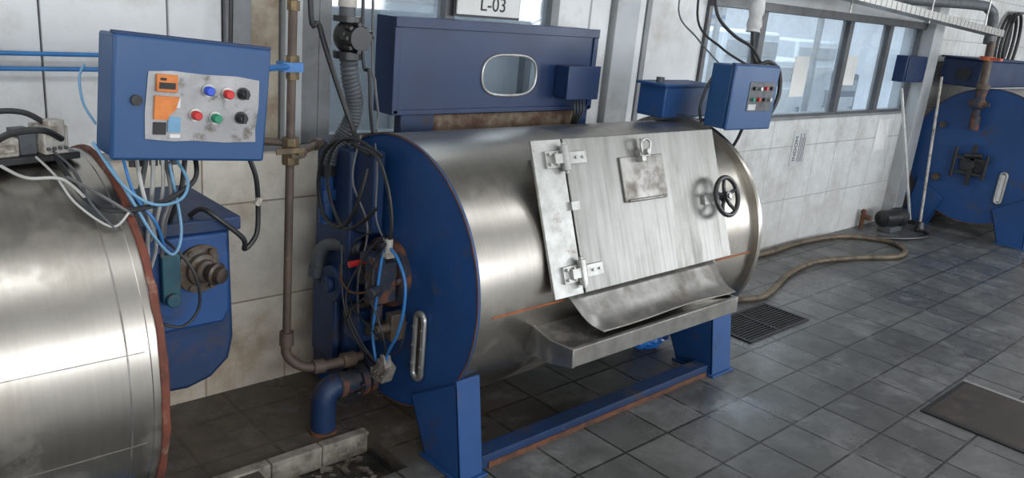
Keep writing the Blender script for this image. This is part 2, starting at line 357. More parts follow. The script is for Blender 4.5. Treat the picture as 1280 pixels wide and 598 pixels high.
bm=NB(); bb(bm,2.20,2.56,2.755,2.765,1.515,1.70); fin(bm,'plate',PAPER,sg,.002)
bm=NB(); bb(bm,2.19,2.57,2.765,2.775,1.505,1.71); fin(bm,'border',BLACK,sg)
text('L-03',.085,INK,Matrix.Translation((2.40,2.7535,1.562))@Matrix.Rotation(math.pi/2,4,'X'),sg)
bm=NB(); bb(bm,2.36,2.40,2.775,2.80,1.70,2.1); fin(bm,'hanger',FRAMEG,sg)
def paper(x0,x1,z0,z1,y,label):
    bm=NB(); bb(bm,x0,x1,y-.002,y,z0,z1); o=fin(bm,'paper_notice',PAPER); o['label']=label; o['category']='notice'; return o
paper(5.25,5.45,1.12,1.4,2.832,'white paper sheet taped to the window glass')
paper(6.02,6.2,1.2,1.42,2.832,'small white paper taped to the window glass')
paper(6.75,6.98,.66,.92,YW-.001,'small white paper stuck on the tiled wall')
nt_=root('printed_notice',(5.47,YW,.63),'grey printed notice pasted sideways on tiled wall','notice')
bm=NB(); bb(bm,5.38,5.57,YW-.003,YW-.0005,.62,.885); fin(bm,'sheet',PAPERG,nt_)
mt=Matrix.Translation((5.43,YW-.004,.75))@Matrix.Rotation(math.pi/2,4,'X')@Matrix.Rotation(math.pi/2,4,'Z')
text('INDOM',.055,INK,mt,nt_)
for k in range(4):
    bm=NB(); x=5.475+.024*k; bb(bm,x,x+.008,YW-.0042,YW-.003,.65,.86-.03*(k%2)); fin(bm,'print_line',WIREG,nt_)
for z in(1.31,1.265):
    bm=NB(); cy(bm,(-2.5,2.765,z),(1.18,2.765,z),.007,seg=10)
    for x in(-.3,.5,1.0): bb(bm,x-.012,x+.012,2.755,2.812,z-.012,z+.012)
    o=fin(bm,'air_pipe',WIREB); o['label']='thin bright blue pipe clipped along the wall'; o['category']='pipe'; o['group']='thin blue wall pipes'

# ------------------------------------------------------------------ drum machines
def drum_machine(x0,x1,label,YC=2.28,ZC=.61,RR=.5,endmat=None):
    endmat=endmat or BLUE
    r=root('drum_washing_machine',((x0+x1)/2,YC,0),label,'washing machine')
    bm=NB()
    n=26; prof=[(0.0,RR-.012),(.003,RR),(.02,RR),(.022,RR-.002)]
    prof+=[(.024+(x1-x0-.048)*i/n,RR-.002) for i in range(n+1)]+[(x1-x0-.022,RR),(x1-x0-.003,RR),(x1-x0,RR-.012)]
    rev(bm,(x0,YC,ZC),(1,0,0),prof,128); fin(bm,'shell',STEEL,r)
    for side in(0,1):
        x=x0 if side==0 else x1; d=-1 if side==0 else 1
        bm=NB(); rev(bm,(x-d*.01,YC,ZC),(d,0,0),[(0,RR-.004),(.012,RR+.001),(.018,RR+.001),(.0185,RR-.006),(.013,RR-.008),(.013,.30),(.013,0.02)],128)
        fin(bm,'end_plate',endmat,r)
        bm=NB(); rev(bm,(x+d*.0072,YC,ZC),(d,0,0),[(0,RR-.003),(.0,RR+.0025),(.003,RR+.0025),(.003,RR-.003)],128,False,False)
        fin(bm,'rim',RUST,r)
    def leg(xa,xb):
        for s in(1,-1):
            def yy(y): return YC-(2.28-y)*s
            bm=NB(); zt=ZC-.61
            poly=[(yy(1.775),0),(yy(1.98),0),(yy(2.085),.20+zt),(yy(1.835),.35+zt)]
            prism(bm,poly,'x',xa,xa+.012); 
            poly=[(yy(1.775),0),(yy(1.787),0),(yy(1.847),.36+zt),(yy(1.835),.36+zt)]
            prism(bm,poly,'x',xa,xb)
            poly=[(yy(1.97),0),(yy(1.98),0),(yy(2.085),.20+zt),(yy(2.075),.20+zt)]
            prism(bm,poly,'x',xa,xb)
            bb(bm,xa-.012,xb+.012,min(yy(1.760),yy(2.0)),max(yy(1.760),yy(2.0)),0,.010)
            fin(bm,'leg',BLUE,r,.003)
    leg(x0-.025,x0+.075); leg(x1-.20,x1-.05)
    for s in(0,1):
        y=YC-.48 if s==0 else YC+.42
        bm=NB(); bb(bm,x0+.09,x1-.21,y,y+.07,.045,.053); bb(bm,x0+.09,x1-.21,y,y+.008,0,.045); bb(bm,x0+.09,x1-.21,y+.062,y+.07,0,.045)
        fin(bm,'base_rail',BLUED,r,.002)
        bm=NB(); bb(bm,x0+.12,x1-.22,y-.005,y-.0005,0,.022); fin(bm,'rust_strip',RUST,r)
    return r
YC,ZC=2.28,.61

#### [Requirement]
Transcribe all the lines above exactly, apart from the pictures.

#### [Exercise answer]
Keep writing the Blender script for this image. This is part 2, starting at line 357. More parts follow. The script is for Blender 4.5. Treat the picture as 1280 pixels wide and 598 pixels high.
bm=NB(); bb(bm,2.20,2.56,2.755,2.765,1.515,1.70); fin(bm,'plate',PAPER,sg,.002)
bm=NB(); bb(bm,2.19,2.57,2.765,2.775,1.505,1.71); fin(bm,'border',BLACK,sg)
text('L-03',.085,INK,Matrix.Translation((2.40,2.7535,1.562))@Matrix.Rotation(math.pi/2,4,'X'),sg)
bm=NB(); bb(bm,2.36,2.40,2.775,2.80,1.70,2.1); fin(bm,'hanger',FRAMEG,sg)
def paper(x0,x1,z0,z1,y,label):
    bm=NB(); bb(bm,x0,x1,y-.002,y,z0,z1); o=fin(bm,'paper_notice',PAPER); o['label']=label; o['category']='notice'; return o
paper(5.25,5.45,1.12,1.4,2.832,'white paper sheet taped to the window glass')
paper(6.02,6.2,1.2,1.42,2.832,'small white paper taped to the window glass')
paper(6.75,6.98,.66,.92,YW-.001,'small white paper stuck on the tiled wall')
nt_=root('printed_notice',(5.47,YW,.63),'grey printed notice pasted sideways on tiled wall','notice')
bm=NB(); bb(bm,5.38,5.57,YW-.003,YW-.0005,.62,.885); fin(bm,'sheet',PAPERG,nt_)
mt=Matrix.Translation((5.43,YW-.004,.75))@Matrix.Rotation(math.pi/2,4,'X')@Matrix.Rotation(math.pi/2,4,'Z')
text('INDOM',.055,INK,mt,nt_)
for k in range(4):
    bm=NB(); x=5.475+.024*k; bb(bm,x,x+.008,YW-.0042,YW-.003,.65,.86-.03*(k%2)); fin(bm,'print_line',WIREG,nt_)
for z in(1.31,1.265):
    bm=NB(); cy(bm,(-2.5,2.765,z),(1.18,2.765,z),.007,seg=10)
    for x in(-.3,.5,1.0): bb(bm,x-.012,x+.012,2.755,2.812,z-.012,z+.012)
    o=fin(bm,'air_pipe',WIREB); o['label']='thin bright blue pipe clipped along the wall'; o['category']='pipe'; o['group']='thin blue wall pipes'

# ------------------------------------------------------------------ drum machines
def drum_machine(x0,x1,label,YC=2.28,ZC=.61,RR=.5,endmat=None):
    endmat=endmat or BLUE
    r=root('drum_washing_machine',((x0+x1)/2,YC,0),label,'washing machine')
    bm=NB()
    n=26; prof=[(0.0,RR-.012),(.003,RR),(.02,RR),(.022,RR-.002)]
    prof+=[(.024+(x1-x0-.048)*i/n,RR-.002) for i in range(n+1)]+[(x1-x0-.022,RR),(x1-x0-.003,RR),(x1-x0,RR-.012)]
    rev(bm,(x0,YC,ZC),(1,0,0),prof,128); fin(bm,'shell',STEEL,r)
    for side in(0,1):
        x=x0 if side==0 else x1; d=-1 if side==0 else 1
        bm=NB(); rev(bm,(x-d*.01,YC,ZC),(d,0,0),[(0,RR-.004),(.012,RR+.001),(.018,RR+.001),(.0185,RR-.006),(.013,RR-.008),(.013,.30),(.013,0.02)],128)
        fin(bm,'end_plate',endmat,r)
        bm=NB(); rev(bm,(x+d*.0072,YC,ZC),(d,0,0),[(0,RR-.003),(.0,RR+.0025),(.003,RR+.0025),(.003,RR-.003)],128,False,False)
        fin(bm,'rim',RUST,r)
    def leg(xa,xb):
        for s in(1,-1):
            def yy(y): return YC-(2.28-y)*s
            bm=NB(); zt=ZC-.61
            poly=[(yy(1.775),0),(yy(1.98),0),(yy(2.085),.20+zt),(yy(1.835),.35+zt)]
            prism(bm,poly,'x',xa,xa+.012); 
            poly=[(yy(1.775),0),(yy(1.787),0),(yy(1.847),.36+zt),(yy(1.835),.36+zt)]
            prism(bm,poly,'x',xa,xb)
            poly=[(yy(1.97),0),(yy(1.98),0),(yy(2.085),.20+zt),(yy(2.075),.20+zt)]
            prism(bm,poly,'x',xa,xb)
            bb(bm,xa-.012,xb+.012,min(yy(1.760),yy(2.0)),max(yy(1.760),yy(2.0)),0,.010)
            fin(bm,'leg',BLUE,r,.003)
    leg(x0-.025,x0+.075); leg(x1-.20,x1-.05)
    for s in(0,1):
        y=YC-.48 if s==0 else YC+.42
        bm=NB(); bb(bm,x0+.09,x1-.21,y,y+.07,.045,.053); bb(bm,x0+.09,x1-.21,y,y+.008,0,.045); bb(bm,x0+.09,x1-.21,y+.062,y+.07,0,.045)
        fin(bm,'base_rail',BLUED,r,.002)
        bm=NB(); bb(bm,x0+.12,x1-.22,y-.005,y-.0005,0,.022); fin(bm,'rust_strip',RUST,r)
    return r
YC,ZC=2.28,.61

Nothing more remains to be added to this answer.